The campus community mourns the loss of one of its own.

Brooklyn College Bids Farewell to Al Tanger

July 22, 2014

Al Tanger '01 supported Brooklyn College because he understood the importance of having affordable access to a quality education.

Alexander M. Tanger '01, known as 'Al' to the people close to him, passed away peacefully at his home in Newton, Mass., on Saturday, June 21, surrounded by his loving family. He was 94 years old.

Tanger first enrolled at Brooklyn College in the spring of 1939, but took a leave of absence after the spring 1940 semester to work his very first full-time job at WNCW radio, where he met his future wife Brenda. After the attack on Pearl Harbor on December 7, 1941, he married Brenda, enlisted in the military, served as an officer in the U.S. Army, where he used his expertise to set up radar installations in the Aleutian Islands.

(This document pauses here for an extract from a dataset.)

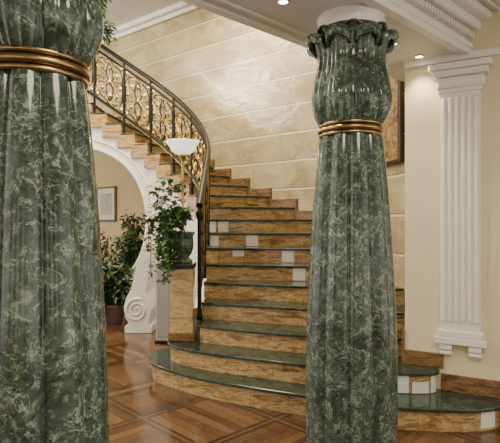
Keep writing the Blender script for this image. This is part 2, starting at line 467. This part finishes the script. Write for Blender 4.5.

After serving his tour of duty, Tanger moved with Brenda to Massachusetts and worked as an ad salesperson for a local radio station. The station added a television operation, WHDH-TV, which he managed for almost 20 years. In 1966, he bought WLKW radio in Providence, R.I. It would be the first of 20 radio, television, and Internet stations that Tanger would own during his career.

In 1997, Brooklyn College offered Tanger an honorary degree, opting instead to complete the 40 credits he needed to earn his degree at the college. In 2001, he received his Bachelor of Arts in television and radio at a ceremony where he also gave the valedictory address.

A dedicated and longtime donor to the college, Tanger has made major contributions to the Department of Television and Radio, the Brooklyn College Library, and Tanger Hillel at Brooklyn College, which is named in his honor. Tanger's philanthropy inspired his family also to be supporters of the college. Tanger's son, Woody, donated the state-of-the-art, multimedia auditorium inside the library. Tanger, who served on the Board of Trustees, made the college's mission of providing access to an affordable, rigorous education his own.

"This is where I was brought up," he remembered about his time at the college. "The students at this school are serious. You need good grades to get in, and you have to want the education because—as we did—the students live at home and help support their families with full-time jobs. But each year, public education receives less from the government, and the college requires help from the men and women who graduated in the '40s, '50s, and '60s. A lot of very successful people owe their success to Brooklyn College, and I truly believe they should give something back."

The Brooklyn College community mourns the passing of Al Tanger and offers its sincere condolences to the family and friends he leaves behind to carry on his inspiring legacy.